> STORED DATA
'''
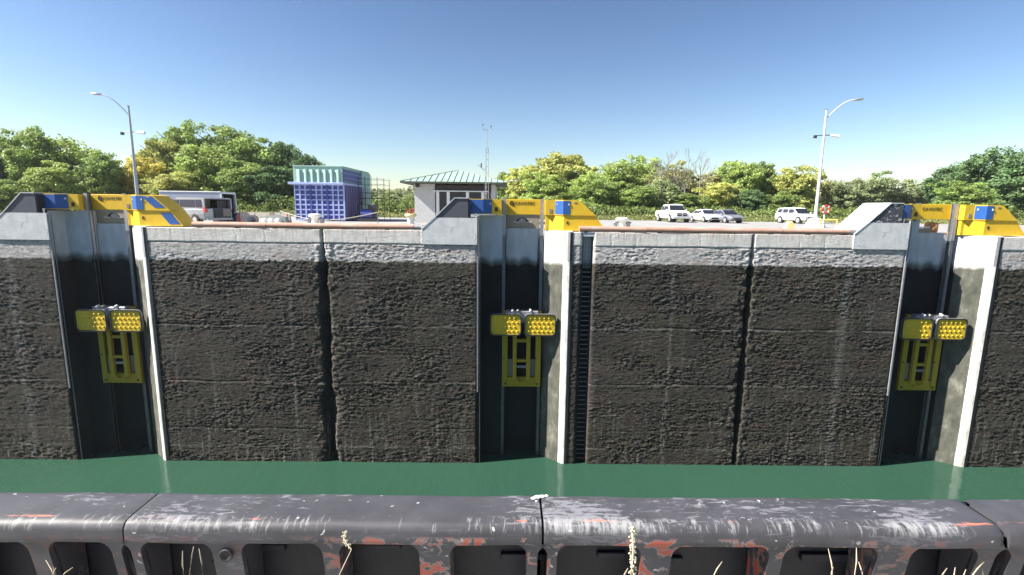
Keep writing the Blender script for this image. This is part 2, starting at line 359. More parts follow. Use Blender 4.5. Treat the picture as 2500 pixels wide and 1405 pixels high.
M['fender'] = mat_fender(); M['rubber'] = plain('backing_rubber', (.006, .0065, .011), .6, 0, .6, 5, dirt=.5, dcol=(.02, .021, .032), bump=.6); M['shade_yellow'] = mat_paint('shaded_yellow_paint', (.46, .33, .022), dcol=(.10, .08, .03))  # carriage yellow: darker olive copy of the yellow paint, slot shade in its colour
M['letter'] = plain('dark_brown_print', (.05, .03, .01), .6)
M['glass'] = plain('dark_glass', (.02, .024, .036), .15, 0, .2, 1, .35); M['tint'] = plain('tinted_glass', (.03, .032, .05), .45, 0, .1, 1, .2); M['cwhite'] = plain('car_white', (.78, .78, .78), .25, 0, .03, 1, .6)
M['csilver'] = plain('car_silver', (.26, .27, .31), .3, .4, .04, 1, .6); M['cgrey'] = plain('car_grey', (.28, .29, .33), .3, .4, .04, 1, .6)
M['tyre'] = plain('tyre', (.022, .022, .022), .85); M['chrome'] = plain('wheel_alloy', (.6, .6, .62), .3, .6); M['lamp'] = plain('headlight', (.6, .62, .65), .15)
M['red'] = plain('red_plastic', (.55, .05, .03), .4); M['orange'] = plain('cone_orange', (.75, .10, .06), .5); M['tan'] = plain('tan_lining', (.24, .21, .19), .8)

# ------------------------------------------------------------------ setting
WZ = -14.64
def sheet(name, x0, x1, y0, y1, z, mat):
    return MB().add([(x0, y0, z), (x1, y0, z), (x1, y1, z), (x0, y1, z)], [(0, 1, 2, 3)]).build(name, mat, kind='structure')
sheet('water', -150, 150, 2.76, 32, WZ, M['water'])
sheet('deck', -150, 150, 32.2, 62, 0, M['deck'])
sheet('ground', -1500, 1500, 62, 3000, -.004, M['grass'])
sheet('near_ground', -150, 150, -300, 2.62, -1.0, plain('gravel_verge', (.34, .33, .31), .95, 0, .3, 3, dirt=.4))
MB().box(-150, 150, 2.62, 2.76, -17, -1.0).build('lock_wall', M['recess'], label='near concrete lock wall below the steel fender', cat='wall')

hz_ = Mt('haze_air'); hz_.N.remove(hz_.b); pv = hz_.N.new('ShaderNodeVolumePrincipled'); pv.inputs['Color'].default_value = (.92, .95, 1, 1); pv.inputs['Density'].default_value = .00016; pv.inputs['Anisotropy'].default_value = .2
hz_.L.new(pv.outputs[0], hz_.N['Material Output'].inputs['Volume'])
MB().box(-400, 400, -60, 420, -19, 30).build('haze', hz_.m, None, kind='stuff')
# ------------------------------------------------------------------ far lock wall
wall = empty('lock_wall', (0, 0, 0), 0, 'tall stained concrete lock wall rising out of the green water', 'wall')
UC = [-24.2, .88, 26.42]; HWD = 2.73
def panel(x0, x1, je0, je1, seed, res=.05):
    nx = int((x1-x0)/res)+1; xs = np.linspace(x0, x1, nx); zs = np.concatenate([np.linspace(0, -14.7, int(14.7/(res*.72))), np.linspace(-14.75, -15.6, 6)]); nz = len(zs)
    X, Z = np.meshgrid(xs, zs)
    coping = 1/(1+np.exp((-.80-Z-.02*(vn(X*1.3, Z*0, 5)-.5))*90))           # 1 above
    band = 1/(1+np.exp((-1.88-Z)*25))
    patch = .30+.70*np.clip((fbm(X*.4, Z*.9, 3, 4)-.36)*3.4, 0, 1)
    layers = fbm(X*.9, Z*8.5, 11, 4, .65)-.5
    crumbs = fbm(X*4.2, Z*9.0, 21, 4, .62)-.5
    big = fbm(X*.35, Z*.45, 41, 3)-.5
    pits = np.clip(fbm(X*3.4, Z*4.6, 61, 3)-.60, 0, 1)
    fine = fbm(X*5.0, Z*12.5, 31, 2, .9)-.5
    chip = np.clip((fbm(X*4.0, Z*9.5, 37, 3, .8)-.5)*5, -.6, 1)
    sp = np.clip((fbm(X*6.5, Z*13.0, 33, 2, .8)-.60)*8, 0, 1)
    h = big*.02 + layers*(.012+.022*patch) + crumbs*(.008+.014*patch) + fine*.075*patch + chip*.014*patch - sp*.030*patch - pits*.05*(.2+patch)
    h = h*(1-band*.35)*(1-coping)+coping*(.02+crumbs*.008+big*.02)
    # cold joints between concrete lifts
    for zl, amp in ((-5.8, .06), (-9.35, .055), (-12.4, .03), (-3.1, .015), (-7.6, .012)):
        zz = Z-zl-.12*(vn(X*.8, X*0, 71)-.5)
        h -= amp*np.exp(-(zz/.045)**2)*(.15+1.3*np.clip(vn(X*1.1, Z*0+zl, 73)-.35, 0, 1))*(1-coping)
        h += amp*.3*np.exp(-((zz+.12)/.09)**2)*vn(X*2.1, Z*0, 75)*(1-coping)
    # line under the coping
    zz = Z+.83+.05*(vn(X*.9, X*0, 81)-.5); h -= .10*np.exp(-(zz/.022)**2)*(.4+1.2*vn(X*.7, Z*0, 83))
    # hairline cracks in the coping
    ck = np.abs(((X+.9*vn(X*.45, X*0, 95)+.10*vn(X*0, Z*4, 91))/1.45) % 1-.5)*1.45
    h -= .016*coping*np.exp(-(ck/.022)**2)*np.clip((vn(X*.6, Z*1.5, 93)-.35)*3, 0, 1)
    # deep V at 1/3 of panel: vertical form lines
    for e, xe in ((je0, x0), (je1, x1)):
        d = np.abs(X-xe)
        if e == 'joint':
            wd = (.03+(.04+.45*np.clip(fbm(Z*.55+xe, Z*0+xe, 101, 3)-.40, 0, 1)+.16*np.clip(fbm(Z*3.5+xe, Z*0+xe, 102, 4)-.42, 0, 1))*(1-coping)*(1-band*.6)+.02*vn(Z*6, Z*0+xe, 103))*(1 if xe > 0 else 1.15)
            h -= .55*np.exp(-(d/wd)**2)
            h += (1-coping)*.16*np.exp(-((d-.3)/.4)**2)*(fbm(X*4.5, Z*4.5, 105, 3)-.5)
        else:
            h -= .10*np.clip(1-d/(.10+.10*vn(Z*3, Z*0+xe, 107)*(1-coping)), 0, 1)**2
    Y = 30-h
    V = np.stack([X, Y, Z], -1)
    # returns at both ends and a top cap
    L = V[:, :1].copy(); L[..., 1] = 30.9; Rr = V[:, -1:].copy(); Rr[..., 1] = 30.9
    V = np.concatenate([L, V, Rr], 1); Hh = np.pad(h, ((0, 0), (1, 1)), mode='edge')
    T = V[:1].copy(); T[..., 1] = 32.2; V = np.concatenate([T, V], 0); Hh = np.pad(Hh, ((1, 0), (0, 0)), mode='edge')
    r, c = V.shape[:2]; I = np.arange(r*c).reshape(r, c)
    Q = np.stack([I[:-1, :-1], I[1:, :-1], I[1:, 1:], I[:-1, 1:]], -1).reshape(-1, 4)
    return npmesh('wall_block', V.reshape(-1, 3), Q, M['wall'], wall, smooth=True, attrs={'hgt': ('POINT', Hh.ravel())})
panel(-44, UC[0]-HWD, 'e', 'e', 1, .07); panel(UC[0]+HWD, -11.0, 'e', 'joint', 2); panel(-11.0, UC[1]-HWD, 'joint', 'e', 3)
panel(UC[1]+HWD+.12, 4.37, 'e', 'e', 4); panel(5.03, 14.5, 'e', 'joint', 5); panel(14.5, UC[2]-HWD, 'joint', 'e', 6); panel(UC[2]+HWD, 44, 'e', 'e', 7, .07)
# dark joint fillers behind the panels, ladder recess
mb = MB()
for a, b in ((-44.2, -26.9), (-21.5, -1.84), (5.0, 23.7), (29.1, 44.2)): mb.box(a+.05, b-.05, 30.9, 32.2, -16, -.02)
mb.box(3.70, 4.4, 30.9, 32.2, -16, -.02)
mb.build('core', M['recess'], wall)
mb = MB().box(4.36, 5.04, 30.62, 32.2, -16, -.01).box(4.36, 5.04, 30.02, 30.63, -.24, -.012)
mb.build('ladder_recess', M['recess'], wall)

def recess(cx):
    BK, BK2 = 31.1, 31.11
    # outline of the slot in plan: (u, y) pairs, with the height each stretch reaches
    def strip(name, pts, z1, mat, nz=40, nw=6, amp=.012, seed=0):
        V = []; Q = []
        for i in range(len(pts)-1):
            (a, ya), (b, yb) = pts[i], pts[i+1]; base = len(V)
            for k in range(nw+1):
                for j in range(nz+1):
                    t = k/nw; z = z1+(-15.8-z1)*j/nz
                    u = a+(b-a)*t; y = ya+(yb-ya)*t
                    d = amp*(random.random()-.5) if 0 < k < nw else 0
                    V.append((cx+u, y+d, z))
            for k in range(nw):
                for j in range(nz): q = base+k*(nz+1)+j; Q.append((q, q+1, q+nz+2, q+nz+1))
        return npmesh(name, V, Q, mat, wall, smooth=True)
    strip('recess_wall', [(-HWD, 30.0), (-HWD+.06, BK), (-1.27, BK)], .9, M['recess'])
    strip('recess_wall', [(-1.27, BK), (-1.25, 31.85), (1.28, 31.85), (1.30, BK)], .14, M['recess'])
    strip('splayed_side', [(1.30, BK), (2.73, 30.0)], .06, M['splay'], amp=.02)
    # top of the wall round the slot
    MB().box(cx-HWD+.07, cx-1.27, BK2, 32.2, -1, .9).box(cx-HWD, cx-1.27, 30.0, 30.0, 0, 0).build('recess_head', M['recess'], wall)
    MB().prism([(cx+1.31, BK2), (cx+2.9, 29.99), (cx+2.9, 32.2), (cx+1.31, 32.2)], -.5, .062, 'z').build('recess_head', M['splay'], wall)
    MB().box(cx-1.27, cx+1.30, 31.87, 32.2, -1, .14).build('recess_head', M['recess'], wall)
    # painted steel guard on the outer edge of the splay: rounded nose
    g = []
    for t, off in ((.76, 0), (.79, .045), (.87, .06), (.95, .07), (1.02, .03), (1.04, -.04)):
        u = 1.30+1.43*t; y = BK-1.1*t; g.append((cx+u-off*.58, y-off*.81))
    g += [(cx+2.78, 30.14), (cx+2.38, 30.42)]
    MB().prism(g, -15.8, -1.75, 'z').build('corner_guard', M['guard'], wall)
    MB().prism([(cx+2.62, 29.99), (cx+2.75, 29.95), (cx+2.80, 30.1), (cx+2.66, 30.14)], -1.75, .02, 'z').build('corner_angle', M['steel'], wall)
    MB().box(cx+2.81, cx+2.93, 29.97, 30.2, -15.8, .0).build('joint_strip', M['black'], wall)
    # thin steel angle on the shaded edge
    MB().box(cx-HWD-.03, cx-HWD+.05, 29.93, 30.02, -9.9, -1.5).build('corner_angle', M['steel'], wall)
    MB().tube([(cx-HWD+.14, 30.05, z) for z in (-15.5, -8, .8)], .03, 8).build('edge_pipe', M['rail'], wall)
for c in UC: recess(c)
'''
> STATED GOAL
Repeat the lines of the listing above verbatim, beginning at its first line and ending at the line containing "steel fender', cat='wall')", which is included. Omit pictures.

> ANSWER TO THE PROBLEM
Keep writing the Blender script for this image. This is part 2, starting at line 359. More parts follow. Use Blender 4.5. Treat the picture as 2500 pixels wide and 1405 pixels high.
M['fender'] = mat_fender(); M['rubber'] = plain('backing_rubber', (.006, .0065, .011), .6, 0, .6, 5, dirt=.5, dcol=(.02, .021, .032), bump=.6); M['shade_yellow'] = mat_paint('shaded_yellow_paint', (.46, .33, .022), dcol=(.10, .08, .03))  # carriage yellow: darker olive copy of the yellow paint, slot shade in its colour
M['letter'] = plain('dark_brown_print', (.05, .03, .01), .6)
M['glass'] = plain('dark_glass', (.02, .024, .036), .15, 0, .2, 1, .35); M['tint'] = plain('tinted_glass', (.03, .032, .05), .45, 0, .1, 1, .2); M['cwhite'] = plain('car_white', (.78, .78, .78), .25, 0, .03, 1, .6)
M['csilver'] = plain('car_silver', (.26, .27, .31), .3, .4, .04, 1, .6); M['cgrey'] = plain('car_grey', (.28, .29, .33), .3, .4, .04, 1, .6)
M['tyre'] = plain('tyre', (.022, .022, .022), .85); M['chrome'] = plain('wheel_alloy', (.6, .6, .62), .3, .6); M['lamp'] = plain('headlight', (.6, .62, .65), .15)
M['red'] = plain('red_plastic', (.55, .05, .03), .4); M['orange'] = plain('cone_orange', (.75, .10, .06), .5); M['tan'] = plain('tan_lining', (.24, .21, .19), .8)

# ------------------------------------------------------------------ setting
WZ = -14.64
def sheet(name, x0, x1, y0, y1, z, mat):
    return MB().add([(x0, y0, z), (x1, y0, z), (x1, y1, z), (x0, y1, z)], [(0, 1, 2, 3)]).build(name, mat, kind='structure')
sheet('water', -150, 150, 2.76, 32, WZ, M['water'])
sheet('deck', -150, 150, 32.2, 62, 0, M['deck'])
sheet('ground', -1500, 1500, 62, 3000, -.004, M['grass'])
sheet('near_ground', -150, 150, -300, 2.62, -1.0, plain('gravel_verge', (.34, .33, .31), .95, 0, .3, 3, dirt=.4))
MB().box(-150, 150, 2.62, 2.76, -17, -1.0).build('lock_wall', M['recess'], label='near concrete lock wall below the steel fender', cat='wall')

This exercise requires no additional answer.